--- WHAT IS REQUIRED ---
Give the lines of the material verbatim, from the first line to the line with "attach(o,par); return o", including both.

--- SOURCE EXCERPT ---
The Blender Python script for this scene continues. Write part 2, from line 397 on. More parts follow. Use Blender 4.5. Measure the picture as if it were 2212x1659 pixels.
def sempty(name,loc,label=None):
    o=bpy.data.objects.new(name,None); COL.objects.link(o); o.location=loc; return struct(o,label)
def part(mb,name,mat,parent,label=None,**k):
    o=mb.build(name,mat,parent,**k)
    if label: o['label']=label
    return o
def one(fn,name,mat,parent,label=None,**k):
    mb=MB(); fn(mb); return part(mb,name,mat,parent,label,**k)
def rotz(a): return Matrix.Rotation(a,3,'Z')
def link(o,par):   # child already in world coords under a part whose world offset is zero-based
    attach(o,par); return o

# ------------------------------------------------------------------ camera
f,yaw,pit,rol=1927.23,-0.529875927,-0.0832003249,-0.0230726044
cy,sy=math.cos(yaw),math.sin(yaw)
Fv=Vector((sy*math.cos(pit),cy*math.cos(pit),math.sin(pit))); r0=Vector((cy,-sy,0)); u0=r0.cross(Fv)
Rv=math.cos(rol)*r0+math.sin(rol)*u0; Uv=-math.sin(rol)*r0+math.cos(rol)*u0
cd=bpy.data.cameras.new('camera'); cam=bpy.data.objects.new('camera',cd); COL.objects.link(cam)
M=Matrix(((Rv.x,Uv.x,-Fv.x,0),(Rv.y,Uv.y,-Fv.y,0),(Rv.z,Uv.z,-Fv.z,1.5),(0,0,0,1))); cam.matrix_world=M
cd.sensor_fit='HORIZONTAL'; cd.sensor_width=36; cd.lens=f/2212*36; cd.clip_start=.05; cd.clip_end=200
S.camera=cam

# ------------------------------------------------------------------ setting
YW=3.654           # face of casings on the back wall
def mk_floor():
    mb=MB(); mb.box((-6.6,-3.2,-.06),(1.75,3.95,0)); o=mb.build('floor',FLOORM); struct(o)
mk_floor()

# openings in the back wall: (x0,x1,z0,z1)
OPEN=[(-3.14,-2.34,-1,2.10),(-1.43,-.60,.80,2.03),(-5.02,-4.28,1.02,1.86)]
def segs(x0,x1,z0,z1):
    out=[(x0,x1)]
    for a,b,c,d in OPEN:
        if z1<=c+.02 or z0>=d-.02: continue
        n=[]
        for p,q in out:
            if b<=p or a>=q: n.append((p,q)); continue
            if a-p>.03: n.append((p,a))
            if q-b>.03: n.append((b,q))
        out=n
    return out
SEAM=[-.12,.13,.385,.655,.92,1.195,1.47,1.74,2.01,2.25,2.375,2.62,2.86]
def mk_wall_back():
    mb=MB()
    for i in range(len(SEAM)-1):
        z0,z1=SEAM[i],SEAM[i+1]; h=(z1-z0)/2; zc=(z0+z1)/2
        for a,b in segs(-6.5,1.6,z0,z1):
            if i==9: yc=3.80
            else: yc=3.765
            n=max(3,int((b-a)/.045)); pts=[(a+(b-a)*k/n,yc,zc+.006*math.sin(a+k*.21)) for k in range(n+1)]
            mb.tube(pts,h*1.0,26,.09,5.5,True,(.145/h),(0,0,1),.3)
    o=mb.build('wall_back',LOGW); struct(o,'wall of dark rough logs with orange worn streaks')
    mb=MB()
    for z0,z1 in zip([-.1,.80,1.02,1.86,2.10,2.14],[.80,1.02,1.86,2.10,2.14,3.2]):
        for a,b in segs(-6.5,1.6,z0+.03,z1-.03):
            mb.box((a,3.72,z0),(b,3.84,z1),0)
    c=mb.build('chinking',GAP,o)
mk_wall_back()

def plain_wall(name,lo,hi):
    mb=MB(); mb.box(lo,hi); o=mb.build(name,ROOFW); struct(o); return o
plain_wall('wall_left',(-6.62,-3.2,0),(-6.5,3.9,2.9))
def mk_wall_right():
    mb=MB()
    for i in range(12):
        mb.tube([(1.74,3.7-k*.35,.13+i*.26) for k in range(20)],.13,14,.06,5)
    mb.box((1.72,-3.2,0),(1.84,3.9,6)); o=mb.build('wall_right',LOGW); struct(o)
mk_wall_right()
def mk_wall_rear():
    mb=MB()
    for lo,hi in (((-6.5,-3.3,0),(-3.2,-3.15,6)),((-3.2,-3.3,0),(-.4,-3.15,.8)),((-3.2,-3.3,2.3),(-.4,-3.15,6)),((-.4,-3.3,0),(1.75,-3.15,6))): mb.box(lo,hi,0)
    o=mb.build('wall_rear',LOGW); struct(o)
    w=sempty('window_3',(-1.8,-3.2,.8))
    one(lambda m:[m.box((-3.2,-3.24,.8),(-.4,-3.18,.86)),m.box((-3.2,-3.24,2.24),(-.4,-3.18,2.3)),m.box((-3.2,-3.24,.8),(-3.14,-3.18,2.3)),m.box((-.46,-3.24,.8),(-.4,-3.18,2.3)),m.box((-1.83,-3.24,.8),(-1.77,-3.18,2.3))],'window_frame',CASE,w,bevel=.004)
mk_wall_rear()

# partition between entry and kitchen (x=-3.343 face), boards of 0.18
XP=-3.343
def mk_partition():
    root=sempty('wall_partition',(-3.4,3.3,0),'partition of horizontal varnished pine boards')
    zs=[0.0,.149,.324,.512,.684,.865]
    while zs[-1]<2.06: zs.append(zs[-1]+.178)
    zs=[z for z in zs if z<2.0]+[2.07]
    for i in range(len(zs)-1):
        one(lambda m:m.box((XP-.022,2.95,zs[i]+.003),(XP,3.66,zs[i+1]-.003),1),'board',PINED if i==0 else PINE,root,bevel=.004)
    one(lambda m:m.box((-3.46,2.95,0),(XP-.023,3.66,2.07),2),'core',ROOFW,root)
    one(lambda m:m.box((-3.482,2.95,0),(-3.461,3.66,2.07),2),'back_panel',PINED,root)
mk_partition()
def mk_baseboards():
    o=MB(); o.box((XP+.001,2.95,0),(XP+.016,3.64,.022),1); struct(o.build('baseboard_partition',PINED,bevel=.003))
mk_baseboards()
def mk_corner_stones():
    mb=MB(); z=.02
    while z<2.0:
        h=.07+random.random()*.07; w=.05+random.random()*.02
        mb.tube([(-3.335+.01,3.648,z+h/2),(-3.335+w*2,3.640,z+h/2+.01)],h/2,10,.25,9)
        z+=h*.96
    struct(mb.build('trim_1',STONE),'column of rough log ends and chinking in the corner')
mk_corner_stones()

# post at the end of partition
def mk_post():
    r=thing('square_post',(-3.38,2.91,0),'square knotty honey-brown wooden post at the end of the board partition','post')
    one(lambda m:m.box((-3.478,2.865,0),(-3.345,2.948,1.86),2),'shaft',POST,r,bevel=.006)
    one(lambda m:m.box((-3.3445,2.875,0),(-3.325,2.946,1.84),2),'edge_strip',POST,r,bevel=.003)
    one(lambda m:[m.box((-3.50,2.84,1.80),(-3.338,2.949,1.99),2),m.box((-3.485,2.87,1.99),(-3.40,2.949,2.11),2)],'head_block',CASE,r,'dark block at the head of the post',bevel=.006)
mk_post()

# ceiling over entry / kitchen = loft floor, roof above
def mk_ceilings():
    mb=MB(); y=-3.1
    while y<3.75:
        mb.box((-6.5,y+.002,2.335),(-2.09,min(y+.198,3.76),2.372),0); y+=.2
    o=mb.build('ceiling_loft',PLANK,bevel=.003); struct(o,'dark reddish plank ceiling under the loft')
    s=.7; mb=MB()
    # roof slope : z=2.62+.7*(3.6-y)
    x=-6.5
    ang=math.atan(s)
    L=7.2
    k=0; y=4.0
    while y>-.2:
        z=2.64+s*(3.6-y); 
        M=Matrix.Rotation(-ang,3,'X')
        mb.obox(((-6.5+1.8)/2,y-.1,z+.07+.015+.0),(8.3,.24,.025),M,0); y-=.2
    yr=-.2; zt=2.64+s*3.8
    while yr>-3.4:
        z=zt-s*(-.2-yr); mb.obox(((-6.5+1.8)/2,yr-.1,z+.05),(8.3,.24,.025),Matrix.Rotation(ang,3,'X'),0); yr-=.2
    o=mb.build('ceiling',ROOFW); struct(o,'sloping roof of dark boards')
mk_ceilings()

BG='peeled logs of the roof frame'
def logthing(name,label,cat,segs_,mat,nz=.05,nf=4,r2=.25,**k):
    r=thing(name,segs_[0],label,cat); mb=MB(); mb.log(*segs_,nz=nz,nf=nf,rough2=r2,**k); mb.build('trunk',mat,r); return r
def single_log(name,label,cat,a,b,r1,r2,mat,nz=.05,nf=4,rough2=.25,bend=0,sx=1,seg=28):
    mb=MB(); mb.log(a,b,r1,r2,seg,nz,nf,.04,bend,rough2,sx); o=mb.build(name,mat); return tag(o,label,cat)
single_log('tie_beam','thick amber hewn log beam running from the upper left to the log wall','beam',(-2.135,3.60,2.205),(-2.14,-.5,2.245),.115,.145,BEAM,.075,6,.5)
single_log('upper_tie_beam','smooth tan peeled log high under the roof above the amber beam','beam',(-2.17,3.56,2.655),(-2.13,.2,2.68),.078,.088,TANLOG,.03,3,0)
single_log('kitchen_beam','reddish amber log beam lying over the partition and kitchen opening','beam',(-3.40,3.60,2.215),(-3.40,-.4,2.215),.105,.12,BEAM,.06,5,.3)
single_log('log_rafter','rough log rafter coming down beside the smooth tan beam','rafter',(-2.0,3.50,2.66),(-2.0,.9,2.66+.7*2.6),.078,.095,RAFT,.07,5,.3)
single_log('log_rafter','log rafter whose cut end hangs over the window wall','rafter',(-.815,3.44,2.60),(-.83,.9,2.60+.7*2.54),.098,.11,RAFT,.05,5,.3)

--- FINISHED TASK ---
The Blender Python script for this scene continues. Write part 2, from line 397 on. More parts follow. Use Blender 4.5. Measure the picture as if it were 2212x1659 pixels.
def sempty(name,loc,label=None):
    o=bpy.data.objects.new(name,None); COL.objects.link(o); o.location=loc; return struct(o,label)
def part(mb,name,mat,parent,label=None,**k):
    o=mb.build(name,mat,parent,**k)
    if label: o['label']=label
    return o
def one(fn,name,mat,parent,label=None,**k):
    mb=MB(); fn(mb); return part(mb,name,mat,parent,label,**k)
def rotz(a): return Matrix.Rotation(a,3,'Z')
def link(o,par):   # child already in world coords under a part whose world offset is zero-based
    attach(o,par); return o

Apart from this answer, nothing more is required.